FOR:  RAWSON-KOENIG, INC.                       CONTACT:  Les Horvath
      2301 Central Parkway                                Controller
      Houston, Texas  77092


           RAWSON-KOENIG, INC. ANNOUNCES 1 FOR 100 REVERSE
       SPLIT AND APPROVAL OF MERGER WITH RKI ACQUISITION, INC.
           -----------------------------------------------
                                 
    Houston, Texas, November 11, 1997 - Rawson-Koenig, Inc. (NASDAQ
Small-Cap Market Symbol:  RAKO) announced today that its Board of
Directors approved a 1 for 100 reverse split for all shares of Rawson-
Koenig, Inc. common stock.  The reverse split is to be effective
immediately upon receipt of clearance by NASDAQ and will apply to all
outstanding shares on the record date of November 24, 1997.  All
shareholders holding less than one share as a result of the reverse
split will have such holding retired by a cash payment equal to $2.15
per share for each share held prior to the reverse split.

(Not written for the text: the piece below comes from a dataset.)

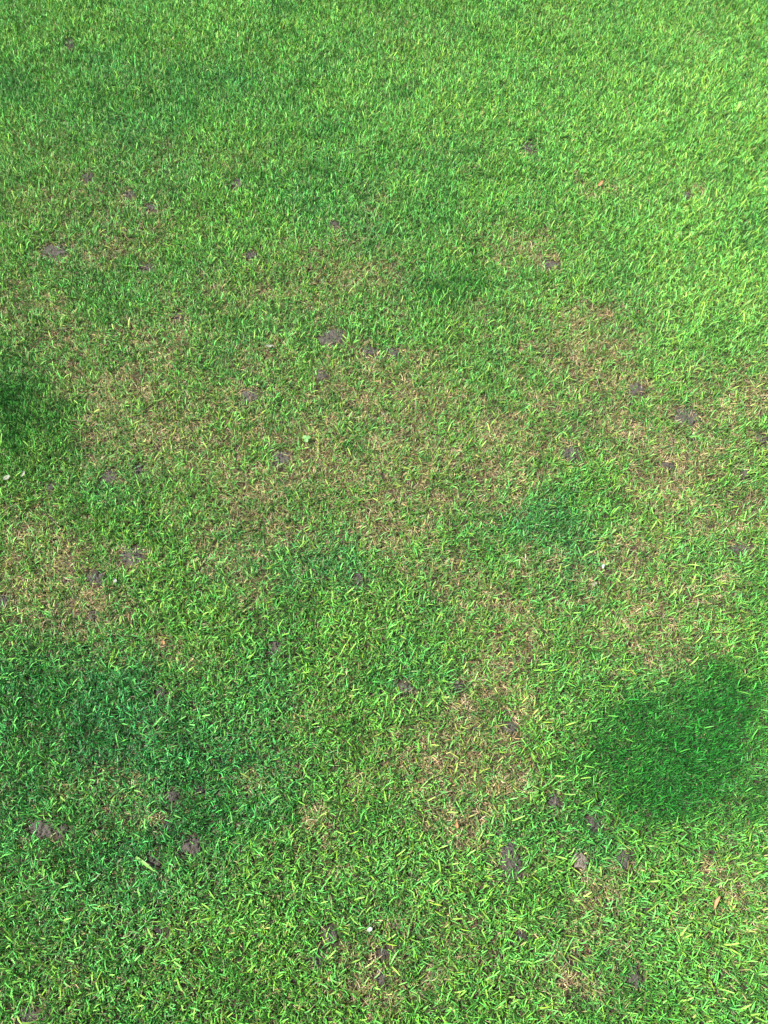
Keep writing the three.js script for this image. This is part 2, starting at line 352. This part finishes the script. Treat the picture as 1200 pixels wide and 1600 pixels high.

    The Board of Directors also approved the merger of Rawson-Koenig,
Inc. into RKI Acquisition, Inc., an entity that is wholly owned by
the Rawson Family.  The merger is to be effective as soon as
practicable.  Upon completion of the merger, RKI Acquisition, Inc.
will change its name to Rawson-Koenig, Inc.

    These actions by the Board of Directors regarding the reverse
split and the merger were taken in connection with the Rawson-Koenig,
Inc. tender offer that expired on October 31, 1997, and are as
described in the Offer to Purchase dated August 28, 1997.

    Rawson-Koenig, Inc. manufactures truck service bodies, truck tool
boxes, winches and truck-mounted cranes.